In his own circuitous fashion, Jack tells a number of stories that at first seem unrelated but demonstrate the importance of Southern history to the current race conflict. He explains that the South is full of Anglo-Saxons who base their identity in their blood ties to one another, and the presence of free blacks threatens to disrupt this identity. Jean Louise still doesn’t understand why this justifies Atticus’ presence at the citizens’ council, and Jack keeps answering her in riddles. He compares the current turmoil in the South to birthing pains and says that a new facet of civilization is being born.
Jack tells her to leave, think over the issue for herself, and come back to him when she feels like her heart is being ripped in two and she can’t stand it any longer. She promises to return. After she leaves, Jack makes a phone call.
Analysis
Although Jean Louise’s conversation with Jack in this chapter is the beginning of her coming to understand why Atticus believes and acts as he does, little of it makes sense to her at the time. Jack’s stories seem like riddles to her, but they also foreshadow the understanding that she will later arrive at. His stories all have to do with the way identity is constructed in the South: Family bonds and communal ties supersede every other ideal. The Civil War, Jack says, was fought not over slavery or moral beliefs but over Southerners’ desire to retain a sense of collective identity.
When Jean Louise objects that the Civil War has been over for a hundred years, Uncle Jack asks, “Has it really?” He suggests that, as Southerners perceive them, the racial tensions of the present day are extensions of Civil War tensions: White Southerners have resisted racial equality because they want to remain faithful to their own white histories and communities. In the name of states’ rights, many Southerners hold beliefs that Northerners consider racist even though these same Southerners are ideologically in favor of racial equality.

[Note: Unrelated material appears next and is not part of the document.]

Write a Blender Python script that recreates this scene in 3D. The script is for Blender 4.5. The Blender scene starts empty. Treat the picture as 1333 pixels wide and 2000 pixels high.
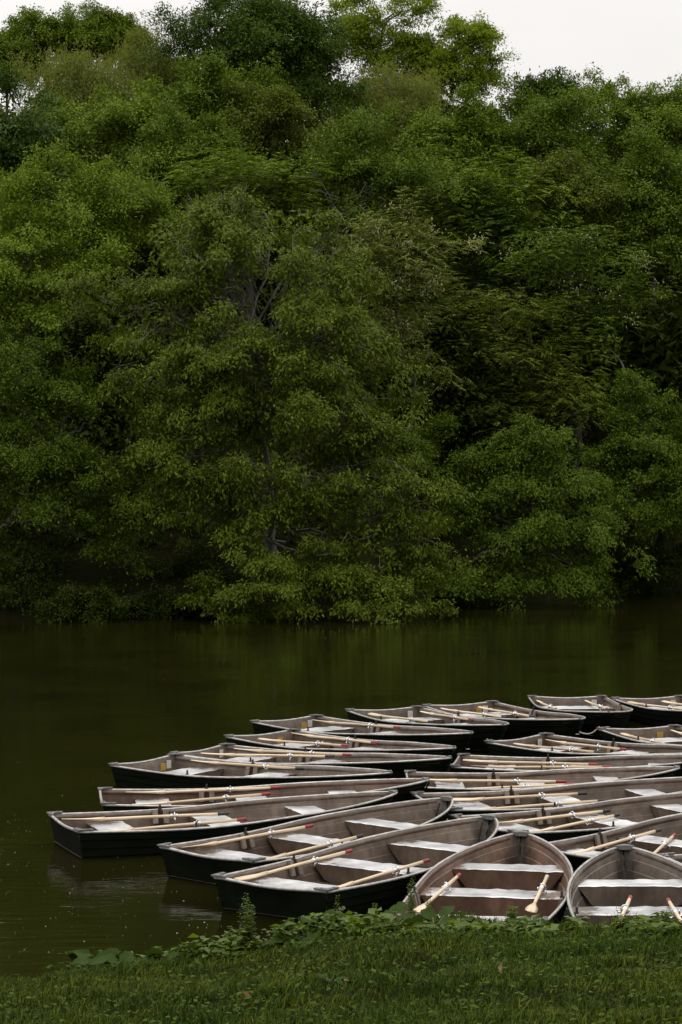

In light of this tension, Jean Louise finds herself inhabiting two apparently contradictory identities. As a white woman from a respectable Southern family, she derives her sense of family and belonging from a group that hates the NAACP and thinks of blacks as an uncivilized race. As a New Yorker with Northern views about racial equality, though, Jean Louise has an ideological identity that is separate from and in conflict with her family identity. This is what Jack refers to when he invites her to look into a mirror and tells her he sees her as two people.
The same issue that was incidental to the Civil War, Jack tells Jean Louise, is now also incidental to Jean Louise’s own private war. Only later does Jean Louise realize that issue is racial equality. Although she thinks that the source of her distress is her concern for black Americans, her real concern is with the loss of a sense of personal identity.